──────── GIVEN DATA ────────

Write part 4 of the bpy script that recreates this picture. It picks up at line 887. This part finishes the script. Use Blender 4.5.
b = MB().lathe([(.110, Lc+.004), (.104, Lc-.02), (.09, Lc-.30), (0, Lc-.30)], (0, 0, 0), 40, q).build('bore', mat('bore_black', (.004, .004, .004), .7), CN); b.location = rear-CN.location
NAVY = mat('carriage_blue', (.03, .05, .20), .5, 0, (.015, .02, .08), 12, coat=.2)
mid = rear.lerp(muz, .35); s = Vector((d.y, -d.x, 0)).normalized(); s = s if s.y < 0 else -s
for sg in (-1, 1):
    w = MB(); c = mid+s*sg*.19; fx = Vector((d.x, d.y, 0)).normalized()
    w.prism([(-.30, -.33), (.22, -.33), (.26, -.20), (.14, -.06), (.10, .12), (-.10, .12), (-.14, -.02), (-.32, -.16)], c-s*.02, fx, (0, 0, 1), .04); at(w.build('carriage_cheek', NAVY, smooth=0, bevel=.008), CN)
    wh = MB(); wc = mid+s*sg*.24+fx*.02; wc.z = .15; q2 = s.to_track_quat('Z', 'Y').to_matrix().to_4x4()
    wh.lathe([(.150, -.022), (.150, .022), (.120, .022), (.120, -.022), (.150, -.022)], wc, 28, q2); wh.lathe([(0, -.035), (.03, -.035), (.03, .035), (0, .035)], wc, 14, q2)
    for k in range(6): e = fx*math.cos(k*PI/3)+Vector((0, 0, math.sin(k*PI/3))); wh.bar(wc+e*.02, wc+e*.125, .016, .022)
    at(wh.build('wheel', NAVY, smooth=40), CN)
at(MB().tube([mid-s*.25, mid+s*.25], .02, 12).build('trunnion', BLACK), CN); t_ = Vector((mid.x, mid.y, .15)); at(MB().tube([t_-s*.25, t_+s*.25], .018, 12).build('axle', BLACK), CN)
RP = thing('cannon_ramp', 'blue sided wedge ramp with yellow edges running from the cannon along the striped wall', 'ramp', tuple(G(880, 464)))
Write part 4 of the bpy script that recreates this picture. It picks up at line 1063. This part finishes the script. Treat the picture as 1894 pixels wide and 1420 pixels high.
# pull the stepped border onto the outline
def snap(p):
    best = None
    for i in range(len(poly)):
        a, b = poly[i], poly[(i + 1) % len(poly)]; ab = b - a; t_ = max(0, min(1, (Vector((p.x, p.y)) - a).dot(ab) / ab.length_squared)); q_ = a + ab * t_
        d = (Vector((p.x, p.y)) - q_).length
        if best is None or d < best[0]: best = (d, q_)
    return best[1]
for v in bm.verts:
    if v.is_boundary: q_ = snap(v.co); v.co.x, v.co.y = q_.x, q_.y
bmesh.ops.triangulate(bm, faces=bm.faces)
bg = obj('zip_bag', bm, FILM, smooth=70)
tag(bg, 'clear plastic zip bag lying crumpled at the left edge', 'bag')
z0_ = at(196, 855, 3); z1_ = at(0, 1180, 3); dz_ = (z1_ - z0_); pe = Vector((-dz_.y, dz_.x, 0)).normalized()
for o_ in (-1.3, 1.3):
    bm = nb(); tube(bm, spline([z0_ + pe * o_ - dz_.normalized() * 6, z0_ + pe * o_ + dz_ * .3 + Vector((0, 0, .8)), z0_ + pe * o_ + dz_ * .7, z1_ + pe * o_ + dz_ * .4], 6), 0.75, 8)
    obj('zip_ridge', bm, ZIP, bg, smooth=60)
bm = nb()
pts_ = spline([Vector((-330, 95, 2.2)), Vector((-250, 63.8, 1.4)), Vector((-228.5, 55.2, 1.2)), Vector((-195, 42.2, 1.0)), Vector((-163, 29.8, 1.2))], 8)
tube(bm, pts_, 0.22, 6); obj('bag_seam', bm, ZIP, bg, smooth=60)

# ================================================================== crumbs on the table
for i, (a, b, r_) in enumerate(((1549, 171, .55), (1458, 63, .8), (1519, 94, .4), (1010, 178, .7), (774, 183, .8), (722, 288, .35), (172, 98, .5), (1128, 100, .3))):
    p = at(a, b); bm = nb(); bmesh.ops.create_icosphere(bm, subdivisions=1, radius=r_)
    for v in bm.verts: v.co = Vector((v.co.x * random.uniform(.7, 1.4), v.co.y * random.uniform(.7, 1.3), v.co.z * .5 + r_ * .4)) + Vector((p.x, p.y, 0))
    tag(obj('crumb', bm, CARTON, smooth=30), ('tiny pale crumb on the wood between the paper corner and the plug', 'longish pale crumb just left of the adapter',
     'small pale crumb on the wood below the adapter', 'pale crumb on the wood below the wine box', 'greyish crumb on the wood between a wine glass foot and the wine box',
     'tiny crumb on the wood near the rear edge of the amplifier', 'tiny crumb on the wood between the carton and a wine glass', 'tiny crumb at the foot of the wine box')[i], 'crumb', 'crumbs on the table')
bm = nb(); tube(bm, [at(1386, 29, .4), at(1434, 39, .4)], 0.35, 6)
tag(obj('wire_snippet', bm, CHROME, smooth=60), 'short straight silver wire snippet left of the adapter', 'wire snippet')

────────
──────── GIVEN DATA ────────

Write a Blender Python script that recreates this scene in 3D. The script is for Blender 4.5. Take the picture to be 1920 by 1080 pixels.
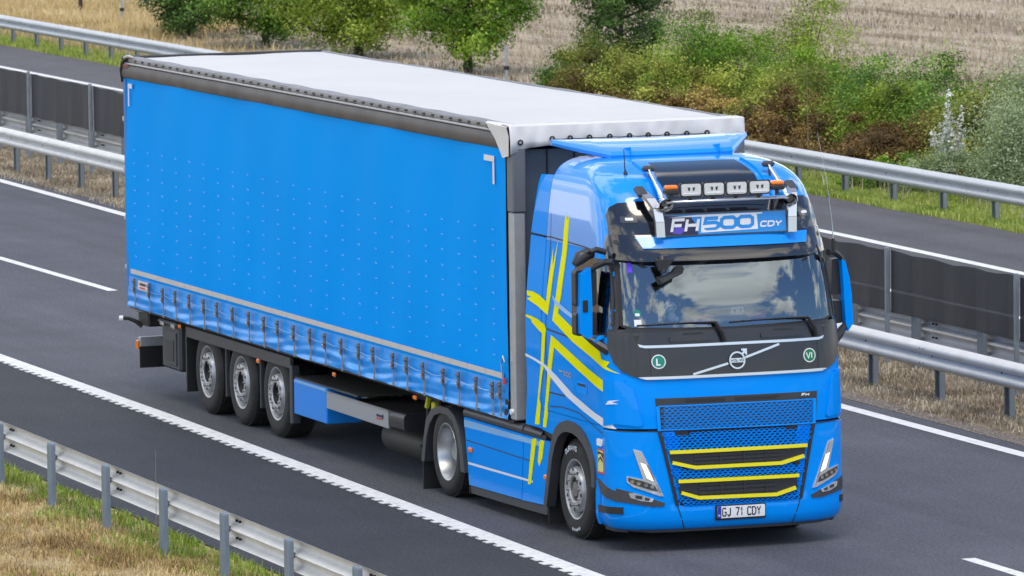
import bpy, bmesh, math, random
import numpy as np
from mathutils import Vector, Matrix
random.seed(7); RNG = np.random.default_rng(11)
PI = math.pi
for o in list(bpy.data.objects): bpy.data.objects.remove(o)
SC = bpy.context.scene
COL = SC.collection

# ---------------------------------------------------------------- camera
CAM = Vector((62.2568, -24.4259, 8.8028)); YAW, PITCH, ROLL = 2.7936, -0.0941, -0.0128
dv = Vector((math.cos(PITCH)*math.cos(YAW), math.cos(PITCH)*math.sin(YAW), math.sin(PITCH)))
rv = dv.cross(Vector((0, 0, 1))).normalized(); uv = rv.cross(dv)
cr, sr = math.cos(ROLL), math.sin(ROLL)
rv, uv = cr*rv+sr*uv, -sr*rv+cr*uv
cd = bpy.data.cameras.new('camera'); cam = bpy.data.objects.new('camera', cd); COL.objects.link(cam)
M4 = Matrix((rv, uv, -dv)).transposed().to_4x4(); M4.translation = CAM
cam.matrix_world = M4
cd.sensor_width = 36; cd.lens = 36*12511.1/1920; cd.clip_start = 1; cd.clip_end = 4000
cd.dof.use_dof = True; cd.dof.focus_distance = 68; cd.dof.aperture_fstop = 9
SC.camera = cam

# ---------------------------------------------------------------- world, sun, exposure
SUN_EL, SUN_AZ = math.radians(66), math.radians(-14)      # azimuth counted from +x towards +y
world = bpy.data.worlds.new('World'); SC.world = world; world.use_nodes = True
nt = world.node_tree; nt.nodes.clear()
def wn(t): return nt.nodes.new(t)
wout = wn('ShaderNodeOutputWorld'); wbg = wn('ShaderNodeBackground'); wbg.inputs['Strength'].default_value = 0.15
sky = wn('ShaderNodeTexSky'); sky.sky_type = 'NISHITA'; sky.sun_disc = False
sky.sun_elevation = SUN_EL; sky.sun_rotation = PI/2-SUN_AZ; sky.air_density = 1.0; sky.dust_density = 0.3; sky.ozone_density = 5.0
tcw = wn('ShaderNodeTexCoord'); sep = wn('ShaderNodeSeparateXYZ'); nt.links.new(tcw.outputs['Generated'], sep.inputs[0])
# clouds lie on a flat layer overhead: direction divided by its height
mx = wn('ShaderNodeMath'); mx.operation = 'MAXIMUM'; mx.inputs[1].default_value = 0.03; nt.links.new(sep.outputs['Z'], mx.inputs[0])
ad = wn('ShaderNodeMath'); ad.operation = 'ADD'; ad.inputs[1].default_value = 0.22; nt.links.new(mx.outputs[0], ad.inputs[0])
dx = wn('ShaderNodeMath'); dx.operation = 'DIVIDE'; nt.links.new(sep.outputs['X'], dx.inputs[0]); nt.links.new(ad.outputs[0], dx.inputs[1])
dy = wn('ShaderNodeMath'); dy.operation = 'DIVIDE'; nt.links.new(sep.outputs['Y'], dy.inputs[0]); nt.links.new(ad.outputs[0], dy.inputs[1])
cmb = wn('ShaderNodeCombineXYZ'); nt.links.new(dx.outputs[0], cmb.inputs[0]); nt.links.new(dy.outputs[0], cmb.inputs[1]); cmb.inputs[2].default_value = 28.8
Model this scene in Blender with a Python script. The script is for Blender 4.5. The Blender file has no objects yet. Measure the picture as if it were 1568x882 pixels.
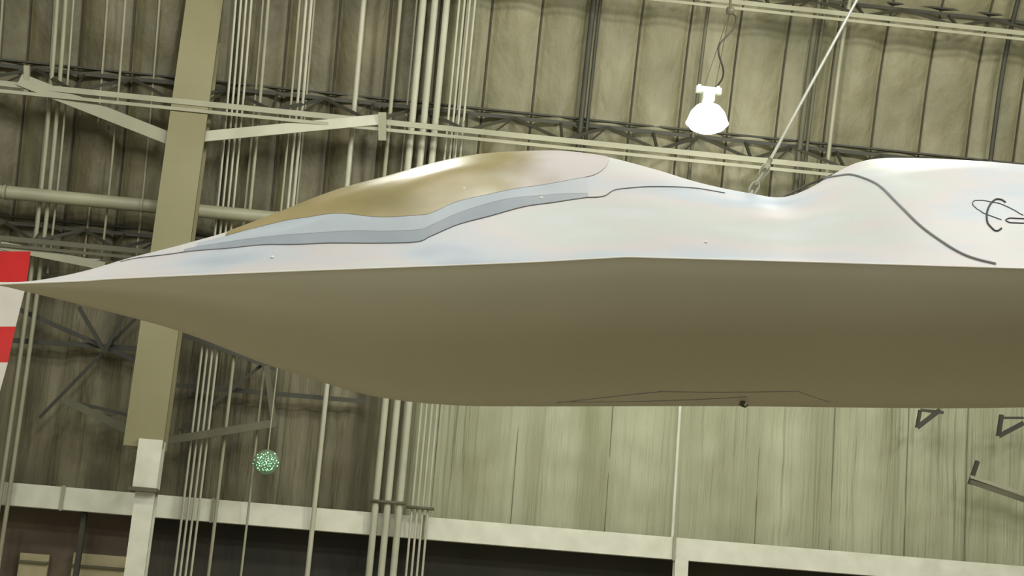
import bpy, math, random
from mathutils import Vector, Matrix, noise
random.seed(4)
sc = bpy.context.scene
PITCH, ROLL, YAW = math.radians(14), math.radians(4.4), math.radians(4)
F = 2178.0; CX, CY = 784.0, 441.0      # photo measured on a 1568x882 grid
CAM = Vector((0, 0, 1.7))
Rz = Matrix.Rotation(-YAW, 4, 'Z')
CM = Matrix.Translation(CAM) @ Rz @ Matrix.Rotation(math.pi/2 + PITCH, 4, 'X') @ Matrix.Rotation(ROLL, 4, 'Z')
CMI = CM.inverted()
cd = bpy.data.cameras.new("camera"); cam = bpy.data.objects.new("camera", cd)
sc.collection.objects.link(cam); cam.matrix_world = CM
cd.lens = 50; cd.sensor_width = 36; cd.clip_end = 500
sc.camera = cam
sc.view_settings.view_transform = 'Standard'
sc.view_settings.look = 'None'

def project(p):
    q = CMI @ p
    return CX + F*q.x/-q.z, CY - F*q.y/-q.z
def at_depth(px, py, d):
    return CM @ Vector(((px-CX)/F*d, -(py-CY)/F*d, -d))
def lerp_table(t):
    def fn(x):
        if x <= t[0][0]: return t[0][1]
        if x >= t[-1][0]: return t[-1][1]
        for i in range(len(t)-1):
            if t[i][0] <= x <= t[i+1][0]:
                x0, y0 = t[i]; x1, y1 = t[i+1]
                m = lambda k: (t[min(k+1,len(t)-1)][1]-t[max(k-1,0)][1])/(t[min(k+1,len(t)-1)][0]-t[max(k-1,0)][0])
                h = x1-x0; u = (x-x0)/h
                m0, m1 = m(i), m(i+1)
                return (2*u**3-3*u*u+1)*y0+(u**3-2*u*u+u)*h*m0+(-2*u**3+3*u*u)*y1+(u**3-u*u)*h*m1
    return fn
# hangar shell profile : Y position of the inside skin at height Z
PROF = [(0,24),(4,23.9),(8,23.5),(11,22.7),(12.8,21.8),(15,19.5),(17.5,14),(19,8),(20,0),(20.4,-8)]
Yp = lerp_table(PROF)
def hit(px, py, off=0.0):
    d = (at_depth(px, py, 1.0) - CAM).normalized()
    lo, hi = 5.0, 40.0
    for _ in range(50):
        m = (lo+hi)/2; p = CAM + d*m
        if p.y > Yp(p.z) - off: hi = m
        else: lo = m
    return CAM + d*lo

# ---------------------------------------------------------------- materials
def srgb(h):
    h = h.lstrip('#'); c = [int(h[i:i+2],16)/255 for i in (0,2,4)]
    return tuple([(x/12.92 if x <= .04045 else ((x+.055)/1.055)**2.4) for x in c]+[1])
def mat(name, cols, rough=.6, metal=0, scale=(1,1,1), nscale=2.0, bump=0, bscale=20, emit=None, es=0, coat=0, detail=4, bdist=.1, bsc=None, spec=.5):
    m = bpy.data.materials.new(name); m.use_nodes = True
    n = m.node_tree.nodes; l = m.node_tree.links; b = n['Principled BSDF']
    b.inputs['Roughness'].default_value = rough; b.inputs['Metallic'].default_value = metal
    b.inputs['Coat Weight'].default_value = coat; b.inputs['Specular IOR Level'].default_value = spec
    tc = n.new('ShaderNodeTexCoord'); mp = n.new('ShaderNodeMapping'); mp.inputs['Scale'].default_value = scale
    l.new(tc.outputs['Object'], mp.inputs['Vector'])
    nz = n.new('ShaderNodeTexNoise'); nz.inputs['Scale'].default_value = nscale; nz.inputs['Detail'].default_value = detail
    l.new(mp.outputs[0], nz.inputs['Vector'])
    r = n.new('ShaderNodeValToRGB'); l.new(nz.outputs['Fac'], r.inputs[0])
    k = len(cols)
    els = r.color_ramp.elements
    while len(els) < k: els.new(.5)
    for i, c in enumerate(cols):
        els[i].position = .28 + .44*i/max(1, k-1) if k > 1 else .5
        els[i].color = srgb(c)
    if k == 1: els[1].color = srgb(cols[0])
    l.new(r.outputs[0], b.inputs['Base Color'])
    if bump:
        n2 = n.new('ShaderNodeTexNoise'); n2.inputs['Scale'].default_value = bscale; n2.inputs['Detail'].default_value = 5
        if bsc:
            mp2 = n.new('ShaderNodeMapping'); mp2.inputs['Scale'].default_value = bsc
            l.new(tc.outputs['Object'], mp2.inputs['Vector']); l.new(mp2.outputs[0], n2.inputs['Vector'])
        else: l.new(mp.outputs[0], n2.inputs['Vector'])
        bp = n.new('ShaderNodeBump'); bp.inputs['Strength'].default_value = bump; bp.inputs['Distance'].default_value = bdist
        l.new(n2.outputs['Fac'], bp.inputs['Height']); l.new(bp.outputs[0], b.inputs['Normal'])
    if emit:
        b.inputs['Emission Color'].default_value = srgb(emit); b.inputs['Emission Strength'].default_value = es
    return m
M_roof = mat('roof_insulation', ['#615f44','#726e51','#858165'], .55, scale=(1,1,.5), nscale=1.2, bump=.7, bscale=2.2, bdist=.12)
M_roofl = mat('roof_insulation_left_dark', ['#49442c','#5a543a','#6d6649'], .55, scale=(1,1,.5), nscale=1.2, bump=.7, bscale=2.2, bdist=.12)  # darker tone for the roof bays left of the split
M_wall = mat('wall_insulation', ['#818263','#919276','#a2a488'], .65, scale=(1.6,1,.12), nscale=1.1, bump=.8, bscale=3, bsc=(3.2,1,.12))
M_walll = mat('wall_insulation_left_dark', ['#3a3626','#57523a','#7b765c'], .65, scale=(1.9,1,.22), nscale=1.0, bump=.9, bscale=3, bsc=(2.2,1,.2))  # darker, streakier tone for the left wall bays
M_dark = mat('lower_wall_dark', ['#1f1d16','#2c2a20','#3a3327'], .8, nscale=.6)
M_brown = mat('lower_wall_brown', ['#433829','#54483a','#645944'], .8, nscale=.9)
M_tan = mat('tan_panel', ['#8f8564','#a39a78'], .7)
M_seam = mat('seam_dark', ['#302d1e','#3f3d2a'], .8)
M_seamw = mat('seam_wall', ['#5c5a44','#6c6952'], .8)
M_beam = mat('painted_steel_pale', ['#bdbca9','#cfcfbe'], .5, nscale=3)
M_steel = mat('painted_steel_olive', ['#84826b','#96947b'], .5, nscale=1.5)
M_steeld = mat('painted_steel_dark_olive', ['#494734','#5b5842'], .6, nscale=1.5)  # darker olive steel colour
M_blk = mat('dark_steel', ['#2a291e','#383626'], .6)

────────

:: WHAT IS BEING ASKED ::
Repeat exactly the stretch of lines that opens with the line containing "Model this scene" and closes with the line containing "return CAM + d*lo". Leave the pictures out, and add nothing.

:: TASK SOLUTION ::
Model this scene in Blender with a Python script. The script is for Blender 4.5. The Blender file has no objects yet. Measure the picture as if it were 1568x882 pixels.
import bpy, math, random
from mathutils import Vector, Matrix, noise
random.seed(4)
sc = bpy.context.scene
PITCH, ROLL, YAW = math.radians(14), math.radians(4.4), math.radians(4)
F = 2178.0; CX, CY = 784.0, 441.0      # photo measured on a 1568x882 grid
CAM = Vector((0, 0, 1.7))
Rz = Matrix.Rotation(-YAW, 4, 'Z')
CM = Matrix.Translation(CAM) @ Rz @ Matrix.Rotation(math.pi/2 + PITCH, 4, 'X') @ Matrix.Rotation(ROLL, 4, 'Z')
CMI = CM.inverted()
cd = bpy.data.cameras.new("camera"); cam = bpy.data.objects.new("camera", cd)
sc.collection.objects.link(cam); cam.matrix_world = CM
cd.lens = 50; cd.sensor_width = 36; cd.clip_end = 500
sc.camera = cam
sc.view_settings.view_transform = 'Standard'
sc.view_settings.look = 'None'

def project(p):
    q = CMI @ p
    return CX + F*q.x/-q.z, CY - F*q.y/-q.z
def at_depth(px, py, d):
    return CM @ Vector(((px-CX)/F*d, -(py-CY)/F*d, -d))
def lerp_table(t):
    def fn(x):
        if x <= t[0][0]: return t[0][1]
        if x >= t[-1][0]: return t[-1][1]
        for i in range(len(t)-1):
            if t[i][0] <= x <= t[i+1][0]:
                x0, y0 = t[i]; x1, y1 = t[i+1]
                m = lambda k: (t[min(k+1,len(t)-1)][1]-t[max(k-1,0)][1])/(t[min(k+1,len(t)-1)][0]-t[max(k-1,0)][0])
                h = x1-x0; u = (x-x0)/h
                m0, m1 = m(i), m(i+1)
                return (2*u**3-3*u*u+1)*y0+(u**3-2*u*u+u)*h*m0+(-2*u**3+3*u*u)*y1+(u**3-u*u)*h*m1
    return fn
# hangar shell profile : Y position of the inside skin at height Z
PROF = [(0,24),(4,23.9),(8,23.5),(11,22.7),(12.8,21.8),(15,19.5),(17.5,14),(19,8),(20,0),(20.4,-8)]
Yp = lerp_table(PROF)
def hit(px, py, off=0.0):
    d = (at_depth(px, py, 1.0) - CAM).normalized()
    lo, hi = 5.0, 40.0
    for _ in range(50):
        m = (lo+hi)/2; p = CAM + d*m
        if p.y > Yp(p.z) - off: hi = m
        else: lo = m
    return CAM + d*lo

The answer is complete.